İsrail'in yoğun baskısı altında olan Suriye ile İran arasında ‘yakın ve karmaşık’ bir iş birliği olduğunu belirten Fidan, Şam hükümetinin İranlı milisler ile İsrail arasında devam eden savaşta taraf değilmiş gibi davrandığını gördüklerini belirtti.

Fidan, Rusya-Ukrayna savaşının dondurulması ya da hafifletilmesi durumunda,  ABD ve Rusya'nın Suriye kriziyle ilgili diğer konulardan vazgeçebileceği öngörüsünde bulunarak şunları söyledi: “Bu ihtimal dışı değil, gelişmeleri yakından takip ediyoruz. Elbette Amerikalıların yatırım yaptıkları aktörün, Suriye Demokratik Güçleri'nin (SDG) en büyük bileşeni olan YPG'nin bölgeyi terk ederken zarar görmesini engelleyecek birtakım arayışlara girmesi tamamen mümkün... Önemli olan bizim her türlü senaryoya hazırlıklı olmamız.”

Halep'te gerilim arttı

Millî Savunma Bakanlığı dün (pazartesi) yaptığı açıklamada, Suriye'nin kuzeyindeki Fırat Kalkanı harekât bölgesinde 7 YPG mensubunun öldürüldüğünü duyurdu.
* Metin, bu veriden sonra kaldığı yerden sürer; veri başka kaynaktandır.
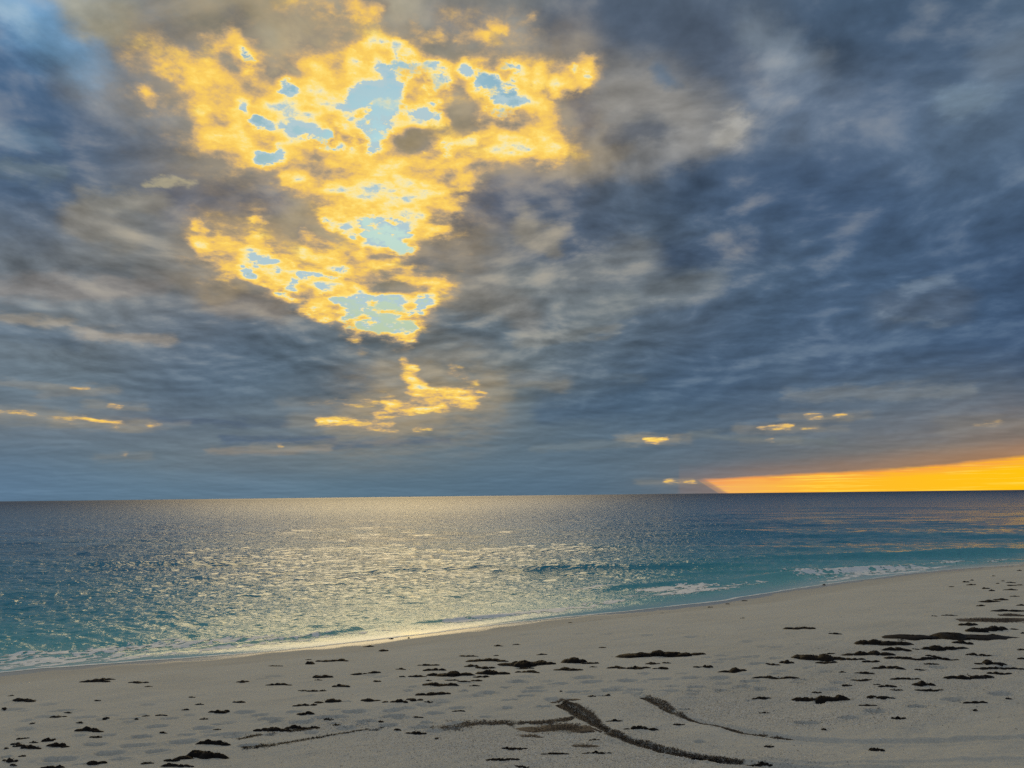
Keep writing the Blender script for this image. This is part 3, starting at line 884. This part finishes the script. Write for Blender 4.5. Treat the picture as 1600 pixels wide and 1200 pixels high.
FOAM = [  # centre (picture), half length along the shore, half width, amount
 ((60, 1022), 2.6, 1.1, .60), ((200, 1012), 2.2, 1.2, .75), ((330, 1003), 2.4, .9, .7), ((130, 1030), 2.4, .5, .7), ((20, 1036), 1.8, .4, .6), ((450, 998), 2.0, .45, .55), ((560, 990), 2.0, .35, .5), ((735, 969), 1.2, .35, .95),
 ((850, 955), 3.0, .55, .8), ((800, 961), 3.0, .35, .9), ((950, 942), 3.5, .7, .5), ((940, 917), 2.2, .6, .85), ((1060, 918), 2.4, .9, 1.0), ((1090, 923), 2.6, .6, .9), ((1010, 930), 3.5, .7, .45), ((1160, 912), 3.0, .8, .5),
 ((1240, 895), 2.6, 1.1, .75), ((1320, 893), 4.0, 1.2, .9), ((1390, 892), 4.0, .7, .95), ((1450, 888), 3.0, .4, .7), ((1480, 879), 3.0, .8, .55), ((1560, 876), 5.0, .6, .5), ((300, 1018), 4, .3, .7), ((1340, 898), 5, .7, .6)]
a_ = np.arange(-30, 80, .035)
b_off = np.arange(-.75, 7.0, .035)
AA, OO = np.meshgrid(a_, b_off)
BBs = np.interp(AA, aa, bb_) + OO                                   # b coordinate, OO metres out from the edge
FX, FY = AA * CA - BBs * SA, AA * SA + BBs * CA
fd = np.zeros_like(AA)
for c, l1, w1, am in FOAM:
    ca_, cb_ = ab_sea(*c)
    fd = np.maximum(fd, am * np.exp(-((AA - ca_) / l1) ** 2 - ((BBs - cb_) / w1) ** 2))
n1 = fbm(AA * 1.1 + .8 * vnoise(AA * .7, BBs * .9, 91), BBs * 2.2 + .8 * vnoise(AA * .8, BBs, 92), 5, .6, 90)
n2 = 1 - 2.2 * np.abs(fbm(AA * 1.7 + .5 * n1, BBs * 3.4 + .5 * n1, 4, .55, 95))            # veins
edge_n = 0.10 * vnoise(FX * .35, FY * .35, 81) + .05 * vnoise(FX * 1.4, FY * 1.4, 82) + .02 * vnoise(FX * 5, FY * 5, 83)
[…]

Anadolu Ajansı'na (AA) konuşan askeri kaynaklar, Türkiye yanlısı Suriye Milli Ordusu'na bağlı birliklerin, Halep kırsalındaki el-Bab'da (Fırat Kalkanı bölgesi içinde) YPG mensuplarının Suriye Milli Ordusu'nun ön hatlarına sızma girişimini püskürttüğünü bildirdi.

Kaynaklar, sızma sırasında meydana gelen çatışmalarda 11 Suriye Milli Ordusu mensubunun öldüğünü ve 8'inin de yaralandığını, ayrıca sızmayı başaramayan ve yıllardır işgal ettikleri Münbiç bölgesine doğru çekilen terör örgütü milisleri saflarında da çok sayıda ölü ve yaralı olduğunu belirtti. Suriye Milli Ordusu güçleri, sızma girişimine milislerin mevzilerini Grad roketleriyle bombalayarak karşılık verdi.

Şarku’l Avsat’ın Suriye İnsan Hakları Gözlemevi'nden (SOHR) aktardığına göre, SDG komutasındaki askeri oluşumlara bağlı gruplar, Halep kırsalındaki ed-Dağlıbaş ekseninde Türkiye yanlısı Kurtuluş ve İnşa Hareketi'nin mevzilerine sızdı. Saldıran güçler mevzilerine çekilmeden önce iki taraf arasında ağır ve orta silahlarla şiddetli çatışmalar yaşandı.

SOHR, sızma sırasında Türkiye yanlısı gruplardan 15 savaşçının öldüğünü ve çok sayıda yaralı olduğunu bildirdi.